As crianças trabalhadoras
Enxergar o trabalho
infantil na TV com menos glamour atenuaria a mercantilização da infância.
A mão-de-obra
infantil na TV cresce a cada dia, o que parece não incomodar ninguém. Embora já
existam, na opinião pública, sinais de recusa à exploração do trabalho de crianças
nas olarias, nas carvoarias ou na agricultura, a participação de atores mirins em propagandas, assim como nas
novelas e nos filmes, não é encarada como trabalho. É como se fosse uma
premiação. Qualquer mãe ficaria orgulhosa de ter o seu filhinho fazendo papel
de mamífero numa campanha de leite. Ela dificilmente entenderia a coisa como um
tipo de exploração injusta. Para o senso
comum, estar na televisão é participar do estrelato, e no estrelato, acredita-se,
não há relações trabalhistas.
O fato é que o público aceita e aplaude os programas e as
propagandas estrelados por crianças. Como essa que acaba de entrar no ar, de um
automóvel. Um grupo de garotos em idade
de frequentar o jardim-de-infância troca suas impressões sobre os carros dos
pais. O do meu pai é alemão, anuncia um, o do meu pai é japonês, emenda outro, e
cada um vai contando sua vantagem. No final, um deles garante que o carro do
pai reúne todas as nacionalidades, pois
é um modelo
mundial, portanto melhor que
todos os outros. O automóvel surge na cena, e todos os coleguinhas ficam
embasbacados.
Mas então quer dizer que alunos de jardim-de-infância funcionam
para vender até produtos para consumidores adultos? Sim, os publicitários já sabem
disso há tempos: crianças pesam, e muito, na decisão de compra dos adultos.
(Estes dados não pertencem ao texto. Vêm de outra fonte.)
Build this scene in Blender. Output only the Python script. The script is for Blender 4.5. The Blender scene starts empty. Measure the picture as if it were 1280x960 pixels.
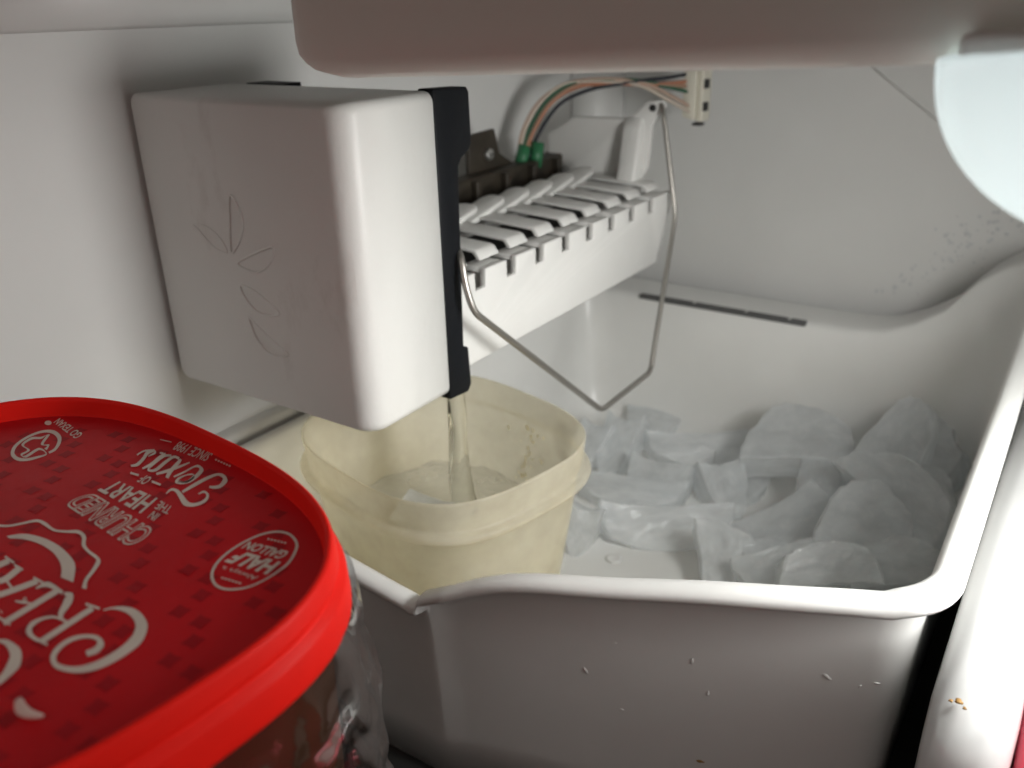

Pais compram carros e outras mercadorias na esperança de comprar junto a
admiração do filho. Quanto aos filhos, motivados pela TV, repercutem a
propaganda dentro de casa: “Compra, paiê!”.
É muito gracioso, espontâneo e bem dirigido o elenco da campanha do tal carro. Da mesma forma, são encantadores
os protagonistas mirins dos comerciais de margarina, de sabão em pó, até de
brinquedo. E provavelmente a aparição episódica em propagandas como essas não
seja prejudicial à criança. Proibi-la seria uma violência absurda. Mas o telespectador e a sociedade não devem
esquecer que se trata de um trabalho, que deve ser tratado e regulado enquanto
tal. Enxergar esse tipo de trabalho com um pouco menos de glamour contribuiria
bastante para atenuar essa consentida mercantilização da infância.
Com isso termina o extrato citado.